What this task involves: Any picture among the records should be left out, please; retype the rest exactly.

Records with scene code
## BEGIN
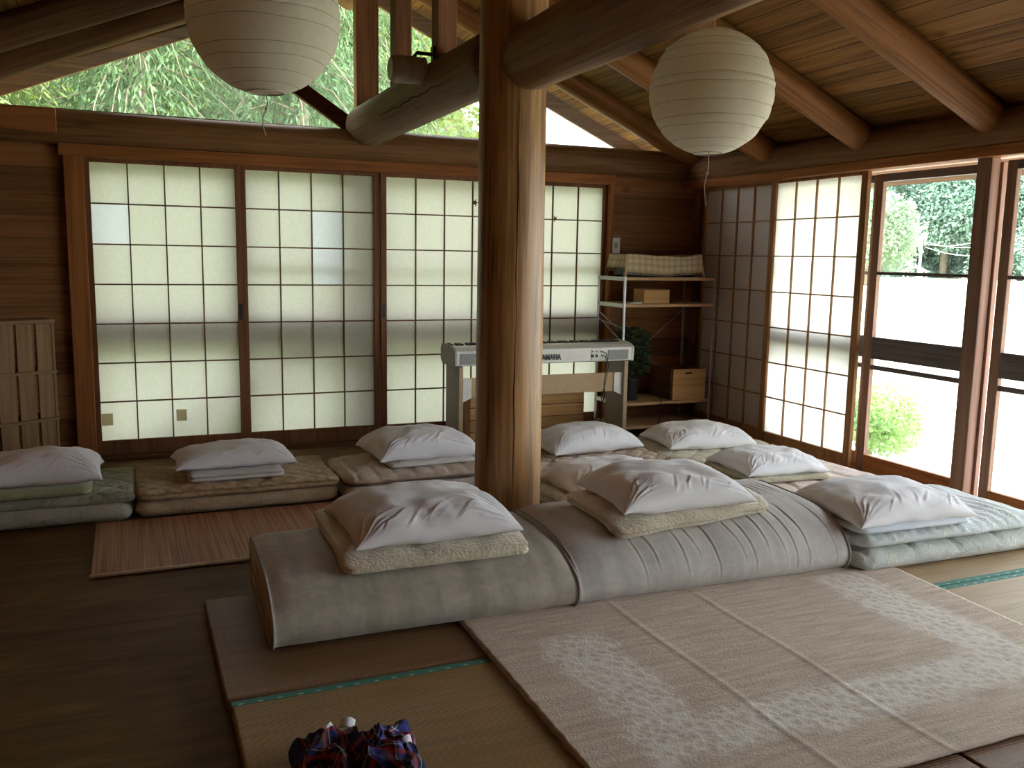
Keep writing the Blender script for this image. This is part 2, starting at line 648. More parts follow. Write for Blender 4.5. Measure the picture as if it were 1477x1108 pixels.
# gable window: triangular glazing, sill, king post, braces, verge boards
zs = 2.075
gw = empty('window_1', (RX, 0.05, zs), 0, 'triangular gable window over the paper screens', 'window', None, 'structure')
gp = M().prism([(XW0, zs), (XW1, zs), (XW1, zl(XW1) + .02), (RX, RZ), (XW0, zl(XW0) + .02)], 'y', 0.052, 0.056)
g = gp.build('glass_pane', glass_pane('gable_glass', (0.96, 0.98, 0.94), 0.03, 0.03), gw, loc=(-RX, -0.05, -zs))
g = M().box(XW0, XW1, 0.0, 0.09, 2.06, 2.096).build('sill', wd(DARK, 'x'), gw, loc=(-RX, -0.05, -zs), bevel=.004)
g = M().box(1.605, 1.755, 0.0, 0.09, 2.09, 3.05).build('king_post', wd(MIDW, 'z'), gw, loc=(-RX, -0.05, -zs), bevel=.006)
g = M().beam((1.60, 0.03, 2.10), (0.655, 0.03, 2.70), 0.05, 0.095).build('brace', wd(DARK, 'x'), gw, loc=(-RX, -0.05, -zs), bevel=.004)
g = M().beam((1.76, 0.03, 2.10), (2.70, 0.03, 2.66), 0.05, 0.095).build('brace', wd(DARK, 'x'), gw, loc=(-RX, -0.05, -zs), bevel=.004)
vb = M()
for xa, xb in ((xl, RX), (RX, xr)):
    vb.prism([(xa, zl(xa)), (xb, zl(xb)), (xb, zl(xb) + CB), (xa, zl(xa) + CB)], 'y', 0.40, 0.43)
st(vb.build('trim_2', wd(CEIL, 'x')), 'verge board at the gable eave outside the glass', 'trim')
# struts standing on the tie log
for y, lab in ((-0.84, 'square wooden strut on the tie log, nearer the gable'), (-1.60, 'square wooden strut on the tie log with the clamp lamp')):
    st(M().box(1.61, 1.71, y - .05, y + .05, 2.20, 3.02).build('strut', wd(((0.20, 0.085, 0.04), (0.32, 0.15, 0.075)), 'z'), bevel=.005), lab, 'strut')

# head rail, jambs and sill round the screens on the back wall
hr = M().box(-0.16, 3.53, -0.055, 0.05, 1.825, 1.895)
st(hr.build('trim_3', wd(RED, 'x'), bevel=.004), 'reddish head rail above the four paper screens', 'trim')
st(M().box(-0.135, -0.03, -0.05, 0.06, 0.0, 1.83).build('trim_4', wd(RED, 'z'), bevel=.004), 'door jamb left of the paper screens', 'trim')
st(M().box(3.488, 3.520, -0.05, 0.06, 0.0, 1.83).build('trim_5', wd(RED, 'z'), bevel=.004), 'door jamb between the screens and the light switch', 'trim')
st(M().box(-0.16, 3.56, -0.07, 0.06, 0.0, 0.03).build('trim_6', wd(DARK, 'x'), bevel=.004), 'dark grooved sill under the paper screens', 'trim')
st(M().box(4.14, XW1 - .002, -7.2, -0.02, 1.82, 1.875).build('trim_7', wd(RED, 'y'), bevel=.004), 'head rail over the window side screens and glass doors', 'trim')
st(M().box(4.12, XW1 - .002, -7.2, -0.02, 0.0, 0.035).build('trim_8', wd(RED, 'y'), bevel=.004), 'reddish sill board under the glass doors', 'trim')
st(M().box(4.25, 4.295, -0.07, -0.005, 0.0, 1.83).build('trim_9', wd(MIDW, 'z'), bevel=.004), 'corner post by the steel shelf', 'trim')

# ------------------------------------------------------------------ paper screens
FRAMEM = wd(((0.15, 0.062, 0.03), (0.25, 0.11, 0.054)), 'z', name='screen_frame')
LATM = wd(((0.13, 0.06, 0.03), (0.21, 0.10, 0.05)), 'z', name='screen_lattice')
PW, ZB, ZT = 0.8247, 0.12, 1.80


def screen(pw, sl, sr, pmat, loc, rz, label, patches=(), frame=FRAMEM, lat=LATM, pull=None):
    """origin: paper's left edge on the floor; local x along the screen, -y to the room"""
    root = empty('shoji_screen', loc, rz, label, 'paper screen', 'sliding paper screens')
    f_ = M()
    f_.box(-sl, 0, -0.014, 0.014, 0.03, 1.825).box(pw, pw + sr, -0.014, 0.014, 0.03, 1.825)
    f_.box(0, pw, -0.014, 0.014, 0.03, ZB).box(0, pw, -0.014, 0.014, ZT, 1.825)
    f_.build('frame', frame, root, bevel=.002)
    l_ = M()
    for i in range(1, 4):
        l_.box(pw * i / 4 - .004, pw * i / 4 + .004, -0.010, 0.003, ZB, ZT)
    for k in range(1, 7):
        z = ZT - .24 * k
        l_.box(0, pw, -0.009, 0.003, z - .0042, z + .0042)
    l_.build('lattice', lat, root)
    pp_ = M()
    for c in range(4):
        for r_ in range(7):
            if (c, r_) not in patches:
                x0, z0 = pw * c / 4, ZT - .24 * (r_ + 1)
                b0 = len(pp_.v)
                pp_.v += [(x0, .004, z0), (x0 + pw / 4, .004, z0), (x0 + pw / 4, .004, z0 + .24), (x0, .004, z0 + .24)]
                pp_.f.append((b0, b0 + 1, b0 + 2, b0 + 3))
    pp_.build('paper', pmat, root)
    for c, r_ in patches:
        x0, z0 = pw * c / 4, ZT - .24 * (r_ + 1)
        p = M()
        p.v += [(x0, .0042, z0), (x0 + pw / 4, .0042, z0), (x0 + pw / 4, .0042, z0 + .24), (x0, .0042, z0 + .24)]
        p.f.append((0, 1, 2, 3))
        p = p.build('repair_paper', SHOJI_NEW, root)
        p['label'] = 'whiter repaired paper pane'
    if pull is not None:
        p = M().box(pull - .012, pull + .012, -0.0155, -0.0142, .86, .96).build('finger_pull', BLACK_PLASTIC, root, bevel=.001)
    return root


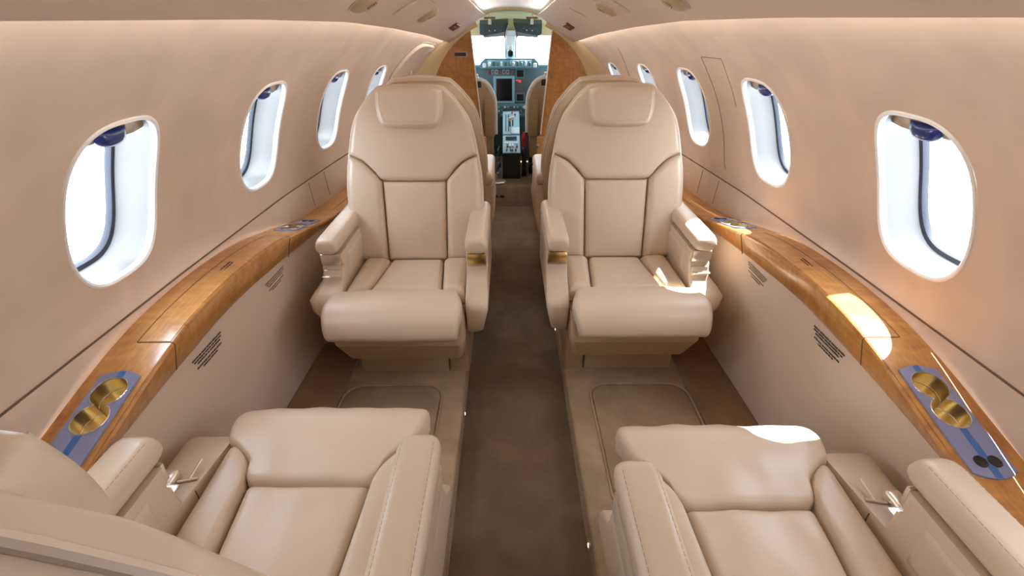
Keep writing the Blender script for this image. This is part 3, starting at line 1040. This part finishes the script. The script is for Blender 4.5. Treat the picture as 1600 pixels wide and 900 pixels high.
## END
Expected output:
Keep writing the Blender script for this image. This is part 2, starting at line 648. More parts follow. Write for Blender 4.5. Measure the picture as if it were 1477x1108 pixels.
# gable window: triangular glazing, sill, king post, braces, verge boards
zs = 2.075
gw = empty('window_1', (RX, 0.05, zs), 0, 'triangular gable window over the paper screens', 'window', None, 'structure')
gp = M().prism([(XW0, zs), (XW1, zs), (XW1, zl(XW1) + .02), (RX, RZ), (XW0, zl(XW0) + .02)], 'y', 0.052, 0.056)
g = gp.build('glass_pane', glass_pane('gable_glass', (0.96, 0.98, 0.94), 0.03, 0.03), gw, loc=(-RX, -0.05, -zs))
g = M().box(XW0, XW1, 0.0, 0.09, 2.06, 2.096).build('sill', wd(DARK, 'x'), gw, loc=(-RX, -0.05, -zs), bevel=.004)
g = M().box(1.605, 1.755, 0.0, 0.09, 2.09, 3.05).build('king_post', wd(MIDW, 'z'), gw, loc=(-RX, -0.05, -zs), bevel=.006)
g = M().beam((1.60, 0.03, 2.10), (0.655, 0.03, 2.70), 0.05, 0.095).build('brace', wd(DARK, 'x'), gw, loc=(-RX, -0.05, -zs), bevel=.004)
g = M().beam((1.76, 0.03, 2.10), (2.70, 0.03, 2.66), 0.05, 0.095).build('brace', wd(DARK, 'x'), gw, loc=(-RX, -0.05, -zs), bevel=.004)
vb = M()
for xa, xb in ((xl, RX), (RX, xr)):
    vb.prism([(xa, zl(xa)), (xb, zl(xb)), (xb, zl(xb) + CB), (xa, zl(xa) + CB)], 'y', 0.40, 0.43)
st(vb.build('trim_2', wd(CEIL, 'x')), 'verge board at the gable eave outside the glass', 'trim')
# struts standing on the tie log
for y, lab in ((-0.84, 'square wooden strut on the tie log, nearer the gable'), (-1.60, 'square wooden strut on the tie log with the clamp lamp')):
    st(M().box(1.61, 1.71, y - .05, y + .05, 2.20, 3.02).build('strut', wd(((0.20, 0.085, 0.04), (0.32, 0.15, 0.075)), 'z'), bevel=.005), lab, 'strut')

# head rail, jambs and sill round the screens on the back wall
hr = M().box(-0.16, 3.53, -0.055, 0.05, 1.825, 1.895)
st(hr.build('trim_3', wd(RED, 'x'), bevel=.004), 'reddish head rail above the four paper screens', 'trim')
st(M().box(-0.135, -0.03, -0.05, 0.06, 0.0, 1.83).build('trim_4', wd(RED, 'z'), bevel=.004), 'door jamb left of the paper screens', 'trim')
st(M().box(3.488, 3.520, -0.05, 0.06, 0.0, 1.83).build('trim_5', wd(RED, 'z'), bevel=.004), 'door jamb between the screens and the light switch', 'trim')
st(M().box(-0.16, 3.56, -0.07, 0.06, 0.0, 0.03).build('trim_6', wd(DARK, 'x'), bevel=.004), 'dark grooved sill under the paper screens', 'trim')
st(M().box(4.14, XW1 - .002, -7.2, -0.02, 1.82, 1.875).build('trim_7', wd(RED, 'y'), bevel=.004), 'head rail over the window side screens and glass doors', 'trim')
st(M().box(4.12, XW1 - .002, -7.2, -0.02, 0.0, 0.035).build('trim_8', wd(RED, 'y'), bevel=.004), 'reddish sill board under the glass doors', 'trim')
st(M().box(4.25, 4.295, -0.07, -0.005, 0.0, 1.83).build('trim_9', wd(MIDW, 'z'), bevel=.004), 'corner post by the steel shelf', 'trim')

# ------------------------------------------------------------------ paper screens
FRAMEM = wd(((0.15, 0.062, 0.03), (0.25, 0.11, 0.054)), 'z', name='screen_frame')
LATM = wd(((0.13, 0.06, 0.03), (0.21, 0.10, 0.05)), 'z', name='screen_lattice')
PW, ZB, ZT = 0.8247, 0.12, 1.80


def screen(pw, sl, sr, pmat, loc, rz, label, patches=(), frame=FRAMEM, lat=LATM, pull=None):
    """origin: paper's left edge on the floor; local x along the screen, -y to the room"""
    root = empty('shoji_screen', loc, rz, label, 'paper screen', 'sliding paper screens')
    f_ = M()
    f_.box(-sl, 0, -0.014, 0.014, 0.03, 1.825).box(pw, pw + sr, -0.014, 0.014, 0.03, 1.825)
    f_.box(0, pw, -0.014, 0.014, 0.03, ZB).box(0, pw, -0.014, 0.014, ZT, 1.825)
    f_.build('frame', frame, root, bevel=.002)
    l_ = M()
    for i in range(1, 4):
        l_.box(pw * i / 4 - .004, pw * i / 4 + .004, -0.010, 0.003, ZB, ZT)
    for k in range(1, 7):
        z = ZT - .24 * k
        l_.box(0, pw, -0.009, 0.003, z - .0042, z + .0042)
    l_.build('lattice', lat, root)
    pp_ = M()
    for c in range(4):
        for r_ in range(7):
            if (c, r_) not in patches:
                x0, z0 = pw * c / 4, ZT - .24 * (r_ + 1)
                b0 = len(pp_.v)
                pp_.v += [(x0, .004, z0), (x0 + pw / 4, .004, z0), (x0 + pw / 4, .004, z0 + .24), (x0, .004, z0 + .24)]
                pp_.f.append((b0, b0 + 1, b0 + 2, b0 + 3))
    pp_.build('paper', pmat, root)
    for c, r_ in patches:
        x0, z0 = pw * c / 4, ZT - .24 * (r_ + 1)
        p = M()
        p.v += [(x0, .0042, z0), (x0 + pw / 4, .0042, z0), (x0 + pw / 4, .0042, z0 + .24), (x0, .0042, z0 + .24)]
        p.f.append((0, 1, 2, 3))
        p = p.build('repair_paper', SHOJI_NEW, root)
        p['label'] = 'whiter repaired paper pane'
    if pull is not None:
        p = M().box(pull - .012, pull + .012, -0.0155, -0.0142, .86, .96).build('finger_pull', BLACK_PLASTIC, root, bevel=.001)
    return root


Keep writing the Blender script for this image. This is part 3, starting at line 1040. This part finishes the script. The script is for Blender 4.5. Treat the picture as 1600 pixels wide and 900 pixels high.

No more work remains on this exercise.